New Report on Corporate Tax Inversions Lacks Important Context

December 3, 2014

This week, Bloomberg Businessweek reported that corporate tax inversions will cost the U.S. Treasury $2.2 billion in corporate tax revenue in 2015. According to the report, this is double what they cost the Treasury this year, and inversions will continue to cost $2 billion a year into the future. While $2.2 billion is nothing to scoff at, the report gives no context to this number. This makes inversions seem like a much larger problem for the corporate tax revenue than it really is.

A corporate inversion is when a U.S. company is purchased by a foreign company. This allows a U.S. firm to reincorporate in a foreign country. The tax benefit is that the former U.S. corporation no longer needs to pay the U.S. corporate income tax on its foreign profits (it still must pay tax on every penny it earns in the United States).

At first glance, Bloomberg’s estimated $2.2 billion cost of inversions may seem large. Anyone with $2.2 billion in the bank would be a rich man. However, in the context of the U.S. economy ($16 trillion GDP) and the U.S. federal budget (nearly $4 trillion), $2.2 billion doesn’t seem like all that much anymore.

Even compared to how much the federal government is projected to raise in corporate tax revenue in fiscal year 2015, the cost of corporate tax inversions is small. According to the Office of Management and Budget (OMB), the federal government will raise $449 billion in corporate tax revenue in FY 2015, 200 times the amount the report says we will lose to inversions.

Going forward, the cost is similarly small. According to the JCT, the total cost of corporate tax inversions will be $19.5 over the next ten years. This is 0.4 percent of $4.5 trillion the corporate income tax will raise over the same period.
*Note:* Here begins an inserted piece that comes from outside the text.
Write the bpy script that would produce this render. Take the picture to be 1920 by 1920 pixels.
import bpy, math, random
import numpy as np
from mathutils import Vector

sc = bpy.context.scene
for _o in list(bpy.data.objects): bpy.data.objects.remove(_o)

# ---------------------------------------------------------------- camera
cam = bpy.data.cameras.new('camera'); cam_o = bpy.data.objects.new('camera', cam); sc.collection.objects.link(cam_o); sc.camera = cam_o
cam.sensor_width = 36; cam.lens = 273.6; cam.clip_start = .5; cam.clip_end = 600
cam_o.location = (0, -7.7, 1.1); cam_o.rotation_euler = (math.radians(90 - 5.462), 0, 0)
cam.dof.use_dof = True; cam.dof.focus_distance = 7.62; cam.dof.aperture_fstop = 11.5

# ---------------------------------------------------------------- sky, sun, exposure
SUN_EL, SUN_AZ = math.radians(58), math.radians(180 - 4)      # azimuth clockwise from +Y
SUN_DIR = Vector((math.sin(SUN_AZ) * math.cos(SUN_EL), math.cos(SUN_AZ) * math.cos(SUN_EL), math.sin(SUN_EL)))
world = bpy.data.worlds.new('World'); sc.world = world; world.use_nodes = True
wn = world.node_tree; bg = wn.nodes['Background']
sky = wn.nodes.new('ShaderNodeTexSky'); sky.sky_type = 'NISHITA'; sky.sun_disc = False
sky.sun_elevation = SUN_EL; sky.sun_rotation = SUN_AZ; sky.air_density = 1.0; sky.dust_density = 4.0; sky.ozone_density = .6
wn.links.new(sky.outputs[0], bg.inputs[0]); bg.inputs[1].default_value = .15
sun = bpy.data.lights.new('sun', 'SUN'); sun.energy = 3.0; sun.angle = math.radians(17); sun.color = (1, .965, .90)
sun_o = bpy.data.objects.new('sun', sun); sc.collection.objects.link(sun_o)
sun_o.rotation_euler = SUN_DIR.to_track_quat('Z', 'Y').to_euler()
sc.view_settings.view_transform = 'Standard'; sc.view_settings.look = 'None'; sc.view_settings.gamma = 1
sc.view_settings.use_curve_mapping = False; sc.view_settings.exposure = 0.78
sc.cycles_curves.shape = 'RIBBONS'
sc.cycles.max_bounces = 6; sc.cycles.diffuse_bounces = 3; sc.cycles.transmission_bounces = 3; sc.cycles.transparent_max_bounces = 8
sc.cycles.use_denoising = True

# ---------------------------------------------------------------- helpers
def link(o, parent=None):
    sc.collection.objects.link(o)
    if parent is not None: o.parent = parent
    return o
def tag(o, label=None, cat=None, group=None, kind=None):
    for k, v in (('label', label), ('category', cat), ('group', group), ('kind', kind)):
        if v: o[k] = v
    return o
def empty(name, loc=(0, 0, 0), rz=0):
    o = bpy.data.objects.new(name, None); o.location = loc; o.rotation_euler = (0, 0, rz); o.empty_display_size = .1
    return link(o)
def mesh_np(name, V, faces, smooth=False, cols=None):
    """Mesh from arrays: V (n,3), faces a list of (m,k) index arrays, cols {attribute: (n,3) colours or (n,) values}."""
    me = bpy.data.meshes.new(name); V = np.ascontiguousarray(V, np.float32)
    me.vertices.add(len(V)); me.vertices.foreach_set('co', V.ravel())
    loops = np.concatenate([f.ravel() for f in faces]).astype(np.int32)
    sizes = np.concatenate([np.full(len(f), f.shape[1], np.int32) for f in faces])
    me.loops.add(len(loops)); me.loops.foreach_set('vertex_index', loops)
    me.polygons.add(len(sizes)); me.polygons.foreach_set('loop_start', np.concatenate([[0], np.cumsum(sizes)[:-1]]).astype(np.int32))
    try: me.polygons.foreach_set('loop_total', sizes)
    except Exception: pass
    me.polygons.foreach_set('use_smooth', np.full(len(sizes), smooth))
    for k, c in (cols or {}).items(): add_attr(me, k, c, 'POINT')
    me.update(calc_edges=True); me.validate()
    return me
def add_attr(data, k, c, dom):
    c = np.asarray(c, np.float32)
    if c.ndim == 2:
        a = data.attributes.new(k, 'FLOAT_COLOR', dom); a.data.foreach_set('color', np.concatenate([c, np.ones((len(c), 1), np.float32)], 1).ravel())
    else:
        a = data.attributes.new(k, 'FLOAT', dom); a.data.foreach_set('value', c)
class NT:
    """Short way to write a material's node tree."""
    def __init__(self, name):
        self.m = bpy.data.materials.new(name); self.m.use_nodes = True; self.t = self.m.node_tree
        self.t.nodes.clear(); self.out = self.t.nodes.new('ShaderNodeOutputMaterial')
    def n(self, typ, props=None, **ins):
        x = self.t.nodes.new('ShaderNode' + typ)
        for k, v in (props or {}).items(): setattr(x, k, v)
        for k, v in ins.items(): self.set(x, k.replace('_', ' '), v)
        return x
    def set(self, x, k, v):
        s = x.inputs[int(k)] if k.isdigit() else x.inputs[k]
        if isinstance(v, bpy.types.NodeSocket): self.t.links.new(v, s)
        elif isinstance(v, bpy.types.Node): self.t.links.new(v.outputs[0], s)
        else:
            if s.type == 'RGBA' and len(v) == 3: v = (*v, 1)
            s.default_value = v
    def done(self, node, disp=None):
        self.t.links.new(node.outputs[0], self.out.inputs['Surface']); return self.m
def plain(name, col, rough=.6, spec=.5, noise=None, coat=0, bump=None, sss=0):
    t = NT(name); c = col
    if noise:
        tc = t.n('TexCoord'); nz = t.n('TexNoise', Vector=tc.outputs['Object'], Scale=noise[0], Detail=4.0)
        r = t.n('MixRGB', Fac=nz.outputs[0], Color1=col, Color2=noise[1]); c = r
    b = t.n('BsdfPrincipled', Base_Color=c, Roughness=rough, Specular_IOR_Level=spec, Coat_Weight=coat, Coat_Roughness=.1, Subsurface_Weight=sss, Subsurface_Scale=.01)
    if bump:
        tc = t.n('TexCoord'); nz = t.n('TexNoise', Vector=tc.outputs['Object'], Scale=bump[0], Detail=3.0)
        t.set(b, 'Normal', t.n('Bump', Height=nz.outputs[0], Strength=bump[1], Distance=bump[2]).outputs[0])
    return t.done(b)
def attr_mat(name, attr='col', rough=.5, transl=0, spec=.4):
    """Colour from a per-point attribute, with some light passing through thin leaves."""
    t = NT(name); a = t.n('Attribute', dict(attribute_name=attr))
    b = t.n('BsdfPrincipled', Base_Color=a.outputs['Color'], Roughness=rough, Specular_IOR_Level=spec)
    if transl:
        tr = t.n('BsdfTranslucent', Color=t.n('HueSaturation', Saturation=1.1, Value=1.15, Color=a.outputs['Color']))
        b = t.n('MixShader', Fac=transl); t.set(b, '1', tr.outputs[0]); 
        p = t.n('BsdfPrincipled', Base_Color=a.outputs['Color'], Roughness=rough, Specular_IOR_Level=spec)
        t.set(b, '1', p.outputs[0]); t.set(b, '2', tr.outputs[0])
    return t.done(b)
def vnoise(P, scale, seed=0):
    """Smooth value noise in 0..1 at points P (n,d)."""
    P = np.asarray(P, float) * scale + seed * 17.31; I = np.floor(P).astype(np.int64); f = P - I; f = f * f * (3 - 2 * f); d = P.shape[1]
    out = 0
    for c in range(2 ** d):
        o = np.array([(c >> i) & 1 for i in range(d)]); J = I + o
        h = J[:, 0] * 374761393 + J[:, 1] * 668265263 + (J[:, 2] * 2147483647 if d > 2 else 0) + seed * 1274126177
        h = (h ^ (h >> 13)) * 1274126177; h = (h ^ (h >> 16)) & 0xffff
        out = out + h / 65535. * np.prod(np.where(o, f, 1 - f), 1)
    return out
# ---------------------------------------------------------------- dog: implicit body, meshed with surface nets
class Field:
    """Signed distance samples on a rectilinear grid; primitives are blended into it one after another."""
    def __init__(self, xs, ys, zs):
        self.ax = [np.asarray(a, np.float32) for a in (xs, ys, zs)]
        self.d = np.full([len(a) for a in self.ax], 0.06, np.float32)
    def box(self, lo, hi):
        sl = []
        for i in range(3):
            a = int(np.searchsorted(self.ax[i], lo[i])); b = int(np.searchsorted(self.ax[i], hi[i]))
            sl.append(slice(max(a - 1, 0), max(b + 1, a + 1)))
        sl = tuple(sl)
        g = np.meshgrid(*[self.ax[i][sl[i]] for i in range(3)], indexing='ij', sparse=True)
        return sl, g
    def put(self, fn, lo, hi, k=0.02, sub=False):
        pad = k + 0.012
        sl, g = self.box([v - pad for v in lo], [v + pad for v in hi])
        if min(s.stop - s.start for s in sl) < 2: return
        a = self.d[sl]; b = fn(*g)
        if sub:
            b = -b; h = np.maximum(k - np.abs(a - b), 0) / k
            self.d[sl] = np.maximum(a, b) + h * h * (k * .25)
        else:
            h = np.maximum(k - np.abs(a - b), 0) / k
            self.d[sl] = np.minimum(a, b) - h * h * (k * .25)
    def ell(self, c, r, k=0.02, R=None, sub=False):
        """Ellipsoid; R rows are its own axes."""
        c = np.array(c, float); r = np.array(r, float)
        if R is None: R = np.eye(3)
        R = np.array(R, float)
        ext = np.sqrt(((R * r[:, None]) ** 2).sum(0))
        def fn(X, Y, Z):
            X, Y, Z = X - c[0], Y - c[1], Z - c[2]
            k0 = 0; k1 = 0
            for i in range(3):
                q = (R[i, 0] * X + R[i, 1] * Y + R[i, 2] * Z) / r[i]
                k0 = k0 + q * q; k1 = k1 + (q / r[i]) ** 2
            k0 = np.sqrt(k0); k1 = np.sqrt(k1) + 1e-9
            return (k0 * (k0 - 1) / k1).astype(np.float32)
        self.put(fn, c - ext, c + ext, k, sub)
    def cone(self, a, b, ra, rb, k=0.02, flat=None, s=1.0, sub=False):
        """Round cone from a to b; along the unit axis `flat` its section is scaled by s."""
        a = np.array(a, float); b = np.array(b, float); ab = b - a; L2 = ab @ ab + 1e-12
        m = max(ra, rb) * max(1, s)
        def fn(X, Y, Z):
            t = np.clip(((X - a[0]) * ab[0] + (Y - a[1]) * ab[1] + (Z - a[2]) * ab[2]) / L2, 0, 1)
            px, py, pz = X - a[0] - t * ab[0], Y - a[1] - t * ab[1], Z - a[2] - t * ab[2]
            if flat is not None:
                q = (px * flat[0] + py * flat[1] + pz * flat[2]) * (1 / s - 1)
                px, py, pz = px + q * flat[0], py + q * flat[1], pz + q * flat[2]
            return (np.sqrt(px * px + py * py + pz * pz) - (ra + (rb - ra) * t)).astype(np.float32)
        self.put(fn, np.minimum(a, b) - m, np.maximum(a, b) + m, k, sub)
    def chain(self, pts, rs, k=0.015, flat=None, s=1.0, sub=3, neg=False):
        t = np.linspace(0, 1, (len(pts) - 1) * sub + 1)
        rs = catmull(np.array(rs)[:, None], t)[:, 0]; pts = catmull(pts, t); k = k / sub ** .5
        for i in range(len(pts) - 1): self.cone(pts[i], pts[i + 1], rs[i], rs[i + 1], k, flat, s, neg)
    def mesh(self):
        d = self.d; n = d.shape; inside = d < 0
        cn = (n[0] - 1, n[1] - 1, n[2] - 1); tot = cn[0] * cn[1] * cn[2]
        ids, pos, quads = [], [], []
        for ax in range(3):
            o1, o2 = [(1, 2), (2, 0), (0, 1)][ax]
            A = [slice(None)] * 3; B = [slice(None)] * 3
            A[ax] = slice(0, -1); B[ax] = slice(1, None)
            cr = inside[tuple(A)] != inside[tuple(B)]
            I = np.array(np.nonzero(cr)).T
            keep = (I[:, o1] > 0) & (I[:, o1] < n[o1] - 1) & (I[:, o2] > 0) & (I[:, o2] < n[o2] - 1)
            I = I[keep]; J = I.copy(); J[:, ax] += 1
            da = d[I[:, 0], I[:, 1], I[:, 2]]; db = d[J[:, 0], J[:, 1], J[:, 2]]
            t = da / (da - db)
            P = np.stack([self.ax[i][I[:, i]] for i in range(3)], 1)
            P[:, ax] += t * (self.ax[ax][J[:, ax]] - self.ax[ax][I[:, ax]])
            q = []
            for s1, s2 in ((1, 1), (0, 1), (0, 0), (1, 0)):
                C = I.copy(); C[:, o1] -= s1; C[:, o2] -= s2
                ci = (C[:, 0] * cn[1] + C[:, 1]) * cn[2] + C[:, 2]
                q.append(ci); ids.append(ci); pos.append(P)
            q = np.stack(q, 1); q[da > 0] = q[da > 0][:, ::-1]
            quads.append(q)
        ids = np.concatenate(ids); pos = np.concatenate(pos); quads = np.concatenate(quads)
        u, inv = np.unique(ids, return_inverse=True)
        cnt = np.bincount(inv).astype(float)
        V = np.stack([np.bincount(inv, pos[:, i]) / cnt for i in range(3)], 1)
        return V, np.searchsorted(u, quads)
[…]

Just because corporate tax inversions are not a threat to the corporate tax base does not mean that they do not matter, though. Rather, corporate tax inversions are a sign that it is expensive for a multinational corporation to be based in the United States. Our worldwide corporate tax system makes the costly decision of reincorporating overseas more attractive than continuing to deal with the U.S.’s arcane international corporate tax rules.

This is a big problem for competitiveness given that corporations in most other nations throughout the world do not have to deal with worldwide taxation. Most countries today have territorial tax systems that completely exempt most of their corporation’s foreign income from domestic taxation.

More time should be spent discussing the underlying cause of inversions: The U.S.’s worldwide tax system is uncompetitive and the solution is moving towards a territorial tax system. Less time should be spent wringing our hands over their miniscule cost to the Treasury.